Damsel Elysium indulges in much layering of operatically inclined voice and shaped, sampled atmospheres, moving from piano to bowed-drone upright bass, and acting more like a performance artist than a pop musician. Another pianist, Caledonia, joins midway, making romantic flourishes, and freeing Elysium to tinker with effects pedals and laptop. Opera returns, and this is not so much looping as abstract accumulation, although there is the sense that these London players are well aware of how their construction might develop, rather than actually improvising intuitively.

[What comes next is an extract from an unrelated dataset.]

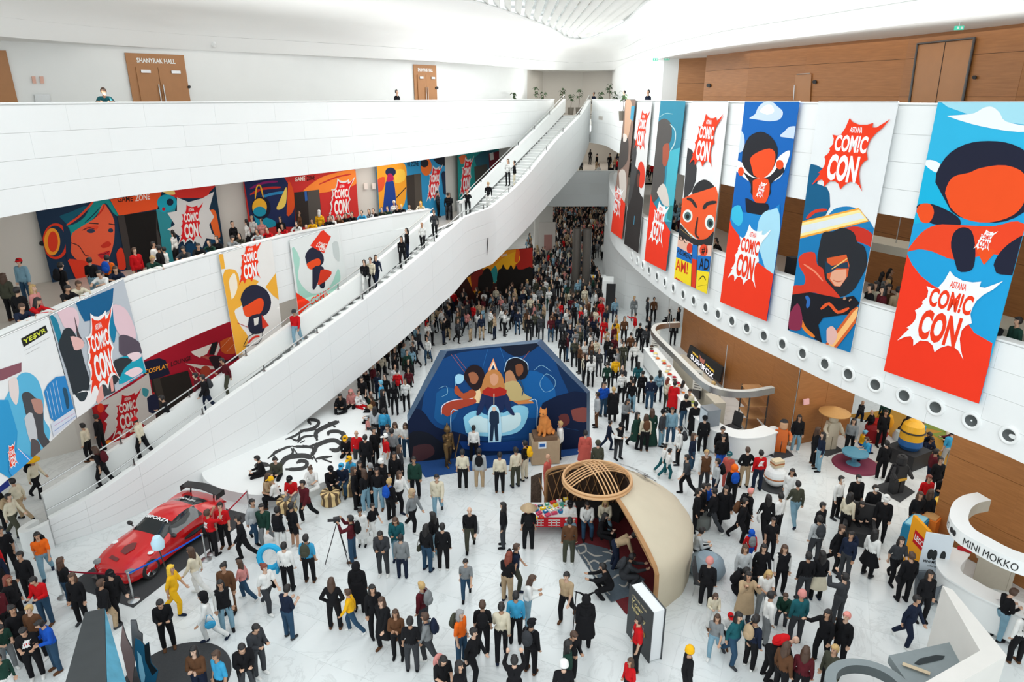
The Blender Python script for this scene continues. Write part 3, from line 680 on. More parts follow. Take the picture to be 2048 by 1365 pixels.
def lin(K, s):
    for a, b in zip(K[:-1], K[1:]):
        if s <= b[0]: return a[1]+(b[1]-a[1])*(s-a[0])/(b[0]-a[0])
    return K[-1][1]
NS = 8
def splinez(K):
    out = []
    for seg in (K[:8], K[7:9], K[8:]):
        c = catmull([Vector(p) for p in seg], NS); out += c if not out else c[1:]
    return out
NP = splinez(NK); FP = splinez(FK); n_ = len(NP); stp = [i/NS for i in range(n_)]
BAL = .98
st = thing('staircase', 'long white sculptural staircase rising from the floor to the top gallery', 'staircase', (-15, 20, 0)); st['kind'] = 'structure'
def off3(P, d):
    q = offset(P, d)
    return q
NI = off3(NP, .22); FI = off3(FP, -.22)      # inner faces (near edge: inside is to the left)
b0 = [Vector((p.x, p.y, max(-.01, lin(ZB, s)))) for p, s in zip(NP, stp)]
bf = [Vector((p.x, p.y, max(-.01, lin(ZB, s)+.1 if lin(ZB, s) > 0 else 0))) for p, s in zip(FP, stp)]
md = [a.lerp(b, .5)-Vector((0, 0, .45 if a.z > .6 else 0)) for a, b in zip(b0, bf)]
low = lambda P: [Vector((p.x, p.y, p.z-BAL)) for p in P]
mb = MB(); mb.strip(b0, NP, WHITE2).strip(NP, NI, WHITE2).strip(NI, low(NI), WHITE2).strip(md, b0, WHITE2).strip(bf, md, WHITE2)
# far balustrade has a gap at the landing (gallery access)
g0, g1 = 7*NS, 8*NS
mb.strip(low(FI), low(FP), WHITE2); mb.strip(bf, [p.copy() for p in low(FP)], WHITE2)
for sl in (slice(0, g0+1), slice(g1, n_)):
    mb.strip(low(FP)[sl], FP[sl], WHITE2).strip(FP[sl], FI[sl], WHITE2).strip(FI[sl], low(FI)[sl], WHITE2)
a, b, c, d = NP[0], NI[0], b0[0], FP[0]
mb.build('balustrade', st, smooth=True)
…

The Canadian sonic/visual artist Myriam Bleau suffers from following Glupsk, and also topping off the second night. She uses a large table to spin small tops, illuminated when they’re touched, with each device triggering sound. This can be quite limiting, as there are only a few beat-boom, voice sample or electro-swoop possibilities available, and the music ends up sounding like very basic house/electronica. There is minimal control, the main hands-on power being to alter the speed of each spin. Bleau also manages to incorporate dance moves at the same time, which does add extra interest between her top-twisting manipulations. It’s more of a circus act than a gig, ultimately, something that’s interesting to dabble with for a short while. Remove the visuals and the sonics would be very basic. Again, the audience has to question how much of this content was improvised, not that there was much happening during the set anyway.

All Ears shines when probing less likely paths into improvisation, offering up some very surprising strategies, but of course, with such chance-taking there can be some room for disappointment, some of the time. In its defense, All Ears is not titled as a “free improvisation” festival, but only as a “festival for improvised music,” which opens up entire vistas of personal interpretation.